EXERCISE OBJECTIVE:
Repeat the lines of the data that follow, please, starting at the first and stopping after the one with "SC.camera = cam".

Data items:
-- START --

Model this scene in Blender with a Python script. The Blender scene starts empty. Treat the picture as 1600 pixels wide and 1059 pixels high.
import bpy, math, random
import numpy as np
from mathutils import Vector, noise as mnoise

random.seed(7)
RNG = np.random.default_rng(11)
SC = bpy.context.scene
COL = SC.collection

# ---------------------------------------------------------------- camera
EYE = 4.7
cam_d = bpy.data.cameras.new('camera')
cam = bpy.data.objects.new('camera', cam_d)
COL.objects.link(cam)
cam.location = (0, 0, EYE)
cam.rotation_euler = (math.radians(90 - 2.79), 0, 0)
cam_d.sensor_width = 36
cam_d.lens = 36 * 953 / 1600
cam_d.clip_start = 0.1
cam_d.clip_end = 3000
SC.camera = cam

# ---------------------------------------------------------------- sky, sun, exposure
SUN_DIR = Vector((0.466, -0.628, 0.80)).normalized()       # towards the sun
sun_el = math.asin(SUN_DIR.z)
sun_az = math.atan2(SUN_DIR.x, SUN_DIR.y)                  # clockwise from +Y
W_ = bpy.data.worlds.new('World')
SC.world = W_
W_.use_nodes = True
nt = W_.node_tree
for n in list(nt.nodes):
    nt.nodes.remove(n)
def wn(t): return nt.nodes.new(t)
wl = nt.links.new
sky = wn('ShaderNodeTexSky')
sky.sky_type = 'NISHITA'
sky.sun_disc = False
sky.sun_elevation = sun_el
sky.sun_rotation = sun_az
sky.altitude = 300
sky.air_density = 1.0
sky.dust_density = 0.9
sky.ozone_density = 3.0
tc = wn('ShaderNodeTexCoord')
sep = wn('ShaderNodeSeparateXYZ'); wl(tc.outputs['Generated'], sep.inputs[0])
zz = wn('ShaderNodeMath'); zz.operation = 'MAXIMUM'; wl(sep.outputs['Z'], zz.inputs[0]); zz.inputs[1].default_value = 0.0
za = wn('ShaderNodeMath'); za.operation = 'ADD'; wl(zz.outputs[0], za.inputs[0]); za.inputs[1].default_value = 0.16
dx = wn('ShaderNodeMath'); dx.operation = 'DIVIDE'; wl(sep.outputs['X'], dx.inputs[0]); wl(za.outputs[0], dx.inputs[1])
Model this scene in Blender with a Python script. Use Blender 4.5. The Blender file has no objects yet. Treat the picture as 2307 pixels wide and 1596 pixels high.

-- END --

ANSWER TO THIS EXERCISE:
Model this scene in Blender with a Python script. The Blender scene starts empty. Treat the picture as 1600 pixels wide and 1059 pixels high.
import bpy, math, random
import numpy as np
from mathutils import Vector, noise as mnoise

random.seed(7)
RNG = np.random.default_rng(11)
SC = bpy.context.scene
COL = SC.collection

# ---------------------------------------------------------------- camera
EYE = 4.7
cam_d = bpy.data.cameras.new('camera')
cam = bpy.data.objects.new('camera', cam_d)
COL.objects.link(cam)
cam.location = (0, 0, EYE)
cam.rotation_euler = (math.radians(90 - 2.79), 0, 0)
cam_d.sensor_width = 36
cam_d.lens = 36 * 953 / 1600
cam_d.clip_start = 0.1
cam_d.clip_end = 3000
SC.camera = cam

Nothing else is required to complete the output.